The rules for time-rounding, according to the FLSA, are simple:

“Employee time from 1 to 7 minutes may be rounded down, and thus not counted as hours worked, but employee time from 8 to 14 minutes must be rounded up and counted as a quarter hour of work time. 29 CFR 785.48(b).”

As an employer, you will want to be fair when rounding time. You cannot manipulate rounding to take advantage of an employee and your employees cannot take advantage of you either.
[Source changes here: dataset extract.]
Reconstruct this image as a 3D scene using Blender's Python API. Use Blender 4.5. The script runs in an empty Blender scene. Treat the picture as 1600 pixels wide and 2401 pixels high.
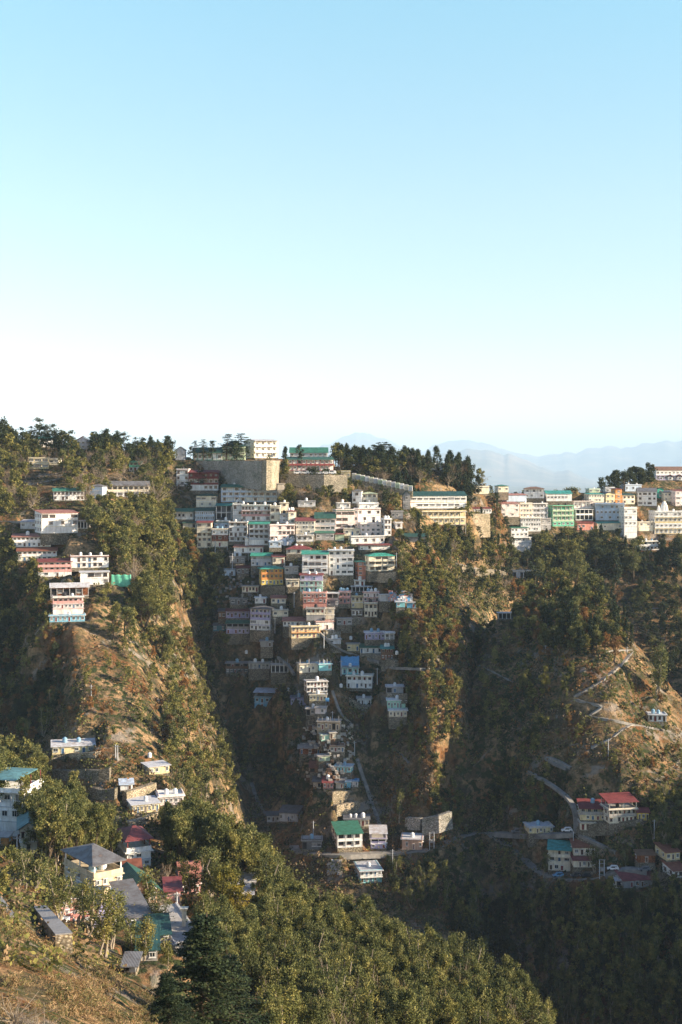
import bpy, math, random
import numpy as np
from mathutils import Vector, Matrix

# ---------------------------------------------------------------- camera, sky, sun, exposure
S = bpy.context.scene
R = math.radians
F = 3000.0                      # focal length in photo pixels (photo 1600 x 2401)
CX, CY = 800.0, 1100.0          # principal column and horizon row
cd = bpy.data.cameras.new('camera'); cam = bpy.data.objects.new('camera', cd)
S.collection.objects.link(cam); S.camera = cam
cd.sensor_fit = 'HORIZONTAL'; cd.sensor_width = 36.0; cd.lens = 36.0 * F / 1600.0
cd.shift_y = -(1200.5 - CY) / 1600.0
cd.clip_start = 1.0; cd.clip_end = 120000.0
cam.location = (0, 0, 0); cam.rotation_euler = (R(90), 0, 0)

SUN_EL, SUN_AZ = 18.0, 98.0     # azimuth clockwise from the viewing direction (+Y)
w = bpy.data.worlds.new('World'); S.world = w; w.use_nodes = True
nt = w.node_tree; bg = nt.nodes['Background']
sky = nt.nodes.new('ShaderNodeTexSky'); sky.sky_type = 'NISHITA'; sky.sun_disc = False
sky.sun_elevation = R(SUN_EL); sky.sun_rotation = R(SUN_AZ)
sky.altitude = 1500; sky.air_density = 1.0; sky.dust_density = 0.7; sky.ozone_density = 1.0
# the sky is paler and more cyan low down, as in the photograph
tcw = nt.nodes.new('ShaderNodeTexCoord'); sep = nt.nodes.new('ShaderNodeSeparateXYZ'); nt.links.new(tcw.outputs['Generated'], sep.inputs[0])
rw = nt.nodes.new('ShaderNodeValToRGB'); nt.links.new(sep.outputs['Z'], rw.inputs[0])
els = rw.color_ramp.elements
SKYR = [(0.0, (1.5, 1.2, 1.08)), (0.033, (1.24, 1.0, 0.94)), (0.067, (1.06, 0.88, 0.82)), (0.106, (0.98, 0.84, 0.75)), (0.158, (0.995, 0.96, 0.775)), (0.202, (1.03, 1.037, 0.833)), (0.276, (0.99, 1.15, 0.96)), (0.343, (0.96, 1.27, 1.07)), (0.45, (0.45, 0.62, 0.9)), (1.0, (0.24, 0.36, 0.6))]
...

Time rounding only works when it’s in favor of both parties, and the FLSA states that you can only round time if it  “averages out so that the employees are fully compensated for all the time they actually work.”

Reasons Why You Should Avoid Rounding

  1. You can accidentally underpay your employees

For example, let’s say an employee works 8 hours and 2 minutes and you round this employee’s time stamp to 8.0 hours. The next day the employee works 7 hours and 57 minutes and you round her hours down to 7.75 hours. This would be illegal because you did not round this person’s hours fairly or correctly. The employee’s hours should have rounded up to 8.0 hours.

Making these kinds of mistakes on multiple occasions can lead to problems. Although a few minutes here and there can seem trivial, your employees will probably think otherwise. Employees expect correct compensation for the hours and minutes that they work. Consequently, making mistakes when rounding reflects poorly on you and hurts everyone. Employees have the right to sue their employers for lost time, and can even be compensated more than the amount of lost pay in some cases.

2. You can accidentally overpay your employees

In addition to underpaying employees, you can also overpay your employees. Imagine an employee clocking in at 8:07 am and clocking out at 4:08 pm. After rounding, your employee’s timesheet would indicate that the employee clocked in at 8:00 am and clocked out at 4:15 pm. Your employee will have earned 14 extra minutes via the rounded time. If your employees understand how to game the system, you can end up paying employees a lot more than expected over time.

3. You might not see real-time data.

Depending on the system you use to track time, you may not see real-time data if the system rounds the time for you. It’s important to keep track of your employee’s real-time records in case you need to access that raw data at a later date.

Although time rounding isn’t recommended, you can still do it if you please. If your company is going to use time rounding, it’s important to use an automated time system to ensure that you are following the rounding rules correctly.